▸ **Problem to solve**
Everything from the first line of the data through the line with "PI = math.pi" is to be echoed exactly, minus the pictures.

▸ **Collected data**
>> Start
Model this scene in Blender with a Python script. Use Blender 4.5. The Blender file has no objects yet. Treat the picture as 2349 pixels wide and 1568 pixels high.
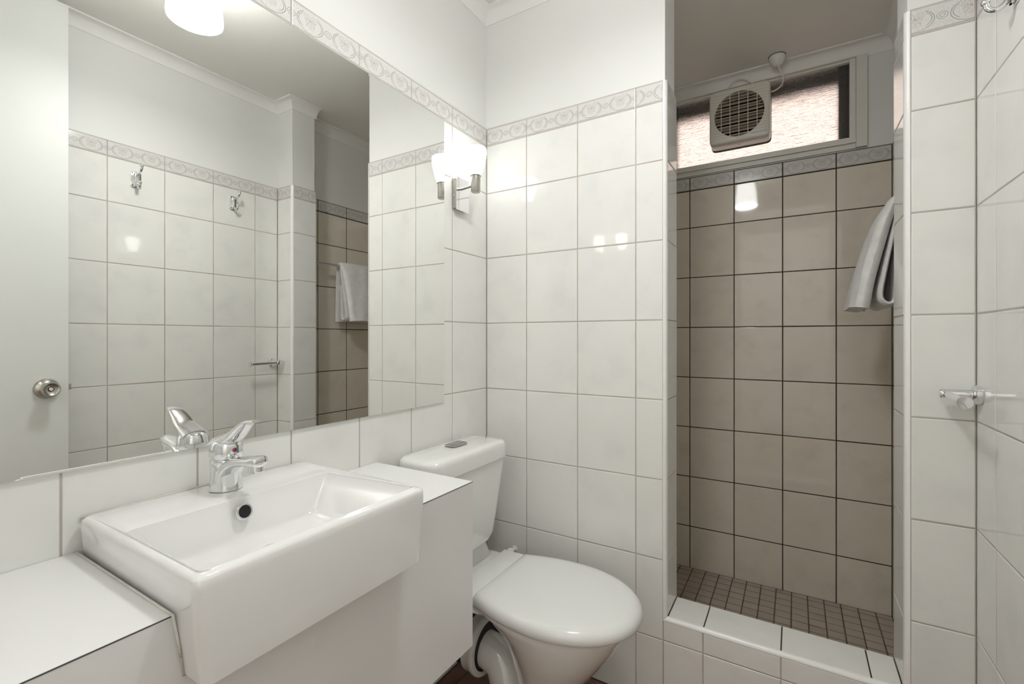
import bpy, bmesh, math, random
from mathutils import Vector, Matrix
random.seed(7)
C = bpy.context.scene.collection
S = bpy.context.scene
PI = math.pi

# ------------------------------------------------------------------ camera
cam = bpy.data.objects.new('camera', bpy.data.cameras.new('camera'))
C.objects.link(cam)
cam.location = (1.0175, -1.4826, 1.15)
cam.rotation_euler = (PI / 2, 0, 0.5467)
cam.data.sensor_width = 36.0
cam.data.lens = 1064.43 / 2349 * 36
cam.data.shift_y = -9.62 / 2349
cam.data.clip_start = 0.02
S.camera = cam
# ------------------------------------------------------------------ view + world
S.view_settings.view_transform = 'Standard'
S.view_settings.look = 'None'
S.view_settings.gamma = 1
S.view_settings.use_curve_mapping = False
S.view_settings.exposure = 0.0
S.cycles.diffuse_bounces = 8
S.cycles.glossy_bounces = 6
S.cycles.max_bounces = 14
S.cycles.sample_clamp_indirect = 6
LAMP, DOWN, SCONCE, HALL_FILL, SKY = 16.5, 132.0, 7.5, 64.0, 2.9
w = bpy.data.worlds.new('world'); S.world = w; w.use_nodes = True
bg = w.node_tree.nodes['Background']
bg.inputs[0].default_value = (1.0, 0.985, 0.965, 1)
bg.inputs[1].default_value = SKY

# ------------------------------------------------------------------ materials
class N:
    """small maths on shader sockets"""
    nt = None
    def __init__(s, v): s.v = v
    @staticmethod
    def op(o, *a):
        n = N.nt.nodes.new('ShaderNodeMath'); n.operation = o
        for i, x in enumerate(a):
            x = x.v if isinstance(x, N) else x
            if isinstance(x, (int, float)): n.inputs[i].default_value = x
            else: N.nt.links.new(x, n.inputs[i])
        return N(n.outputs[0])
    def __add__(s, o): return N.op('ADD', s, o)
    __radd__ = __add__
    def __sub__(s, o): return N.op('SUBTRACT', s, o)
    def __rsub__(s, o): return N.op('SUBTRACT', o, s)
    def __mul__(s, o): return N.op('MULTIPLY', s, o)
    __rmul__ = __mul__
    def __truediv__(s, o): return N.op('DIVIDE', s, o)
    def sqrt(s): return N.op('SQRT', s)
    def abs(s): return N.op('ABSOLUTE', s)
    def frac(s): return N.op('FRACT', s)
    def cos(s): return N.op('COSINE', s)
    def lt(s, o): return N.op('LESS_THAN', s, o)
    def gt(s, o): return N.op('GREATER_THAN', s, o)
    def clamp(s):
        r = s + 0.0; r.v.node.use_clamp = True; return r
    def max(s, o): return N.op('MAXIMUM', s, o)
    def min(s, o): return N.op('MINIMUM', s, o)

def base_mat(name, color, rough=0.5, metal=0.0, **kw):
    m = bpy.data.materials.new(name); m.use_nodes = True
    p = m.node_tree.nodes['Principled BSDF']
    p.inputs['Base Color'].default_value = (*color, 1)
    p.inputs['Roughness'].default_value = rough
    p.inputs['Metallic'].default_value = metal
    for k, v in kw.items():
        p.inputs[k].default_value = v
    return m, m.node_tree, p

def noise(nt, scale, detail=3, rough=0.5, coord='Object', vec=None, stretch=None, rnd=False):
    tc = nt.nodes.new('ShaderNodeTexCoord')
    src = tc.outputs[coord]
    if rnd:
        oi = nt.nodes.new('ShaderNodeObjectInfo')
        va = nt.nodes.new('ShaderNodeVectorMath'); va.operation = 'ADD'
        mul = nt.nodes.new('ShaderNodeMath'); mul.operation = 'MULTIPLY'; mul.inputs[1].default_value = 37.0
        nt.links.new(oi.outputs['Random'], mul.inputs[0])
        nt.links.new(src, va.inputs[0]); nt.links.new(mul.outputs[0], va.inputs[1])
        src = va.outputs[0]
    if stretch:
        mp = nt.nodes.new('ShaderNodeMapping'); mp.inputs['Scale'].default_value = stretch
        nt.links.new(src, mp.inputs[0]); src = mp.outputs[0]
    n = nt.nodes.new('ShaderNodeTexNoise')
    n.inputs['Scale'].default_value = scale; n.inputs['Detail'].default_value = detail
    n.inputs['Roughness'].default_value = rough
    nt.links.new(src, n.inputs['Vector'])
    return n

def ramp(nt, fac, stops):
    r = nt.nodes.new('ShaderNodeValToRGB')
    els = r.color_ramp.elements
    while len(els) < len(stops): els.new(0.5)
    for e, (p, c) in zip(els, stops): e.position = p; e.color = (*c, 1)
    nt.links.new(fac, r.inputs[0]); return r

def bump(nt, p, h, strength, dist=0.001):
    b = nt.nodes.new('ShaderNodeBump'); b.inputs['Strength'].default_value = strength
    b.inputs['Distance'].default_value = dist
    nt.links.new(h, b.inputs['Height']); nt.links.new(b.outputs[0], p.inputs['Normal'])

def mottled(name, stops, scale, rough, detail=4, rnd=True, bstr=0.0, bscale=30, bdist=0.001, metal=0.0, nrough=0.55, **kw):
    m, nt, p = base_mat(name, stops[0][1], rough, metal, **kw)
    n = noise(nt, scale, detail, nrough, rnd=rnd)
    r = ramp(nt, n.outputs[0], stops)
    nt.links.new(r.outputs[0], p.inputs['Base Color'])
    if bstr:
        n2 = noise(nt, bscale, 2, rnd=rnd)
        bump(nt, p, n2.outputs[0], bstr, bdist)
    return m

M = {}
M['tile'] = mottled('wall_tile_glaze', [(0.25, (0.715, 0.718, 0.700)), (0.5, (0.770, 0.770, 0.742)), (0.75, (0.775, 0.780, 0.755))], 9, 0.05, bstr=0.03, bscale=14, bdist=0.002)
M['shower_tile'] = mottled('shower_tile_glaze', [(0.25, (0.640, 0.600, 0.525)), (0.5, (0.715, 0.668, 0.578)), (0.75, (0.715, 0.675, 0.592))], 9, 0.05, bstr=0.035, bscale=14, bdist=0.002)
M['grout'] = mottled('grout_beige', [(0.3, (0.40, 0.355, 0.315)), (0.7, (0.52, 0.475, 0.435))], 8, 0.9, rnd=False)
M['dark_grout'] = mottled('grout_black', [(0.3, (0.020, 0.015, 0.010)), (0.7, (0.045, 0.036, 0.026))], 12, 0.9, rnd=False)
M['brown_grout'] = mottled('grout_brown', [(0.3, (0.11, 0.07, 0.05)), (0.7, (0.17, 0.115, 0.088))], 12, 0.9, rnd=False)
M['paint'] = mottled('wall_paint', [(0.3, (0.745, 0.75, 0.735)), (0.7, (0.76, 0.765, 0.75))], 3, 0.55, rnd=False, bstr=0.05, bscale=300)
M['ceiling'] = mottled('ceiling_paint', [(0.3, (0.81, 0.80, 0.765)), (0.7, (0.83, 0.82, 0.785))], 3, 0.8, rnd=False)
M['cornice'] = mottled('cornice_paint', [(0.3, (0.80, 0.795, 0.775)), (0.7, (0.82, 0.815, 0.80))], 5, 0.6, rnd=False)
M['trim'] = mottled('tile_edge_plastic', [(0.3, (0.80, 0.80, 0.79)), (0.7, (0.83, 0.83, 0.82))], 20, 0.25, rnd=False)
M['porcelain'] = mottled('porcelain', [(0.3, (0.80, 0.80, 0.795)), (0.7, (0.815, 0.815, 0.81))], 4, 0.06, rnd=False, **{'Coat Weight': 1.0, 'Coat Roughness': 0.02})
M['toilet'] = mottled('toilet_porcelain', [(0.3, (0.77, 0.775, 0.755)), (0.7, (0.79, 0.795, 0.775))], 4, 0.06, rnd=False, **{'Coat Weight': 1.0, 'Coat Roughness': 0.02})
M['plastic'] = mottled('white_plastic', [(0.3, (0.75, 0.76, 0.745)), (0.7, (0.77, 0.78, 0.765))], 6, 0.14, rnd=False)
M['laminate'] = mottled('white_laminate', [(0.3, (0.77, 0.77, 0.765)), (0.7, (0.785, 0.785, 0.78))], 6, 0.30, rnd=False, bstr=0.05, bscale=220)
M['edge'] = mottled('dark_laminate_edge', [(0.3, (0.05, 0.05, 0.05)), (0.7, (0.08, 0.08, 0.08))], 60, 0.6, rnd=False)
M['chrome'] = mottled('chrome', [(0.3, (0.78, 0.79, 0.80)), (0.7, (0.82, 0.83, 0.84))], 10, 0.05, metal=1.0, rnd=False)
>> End
▸ **Result below**
Model this scene in Blender with a Python script. Use Blender 4.5. The Blender file has no objects yet. Treat the picture as 2349 pixels wide and 1568 pixels high.
import bpy, bmesh, math, random
from mathutils import Vector, Matrix
random.seed(7)
C = bpy.context.scene.collection
S = bpy.context.scene
PI = math.pi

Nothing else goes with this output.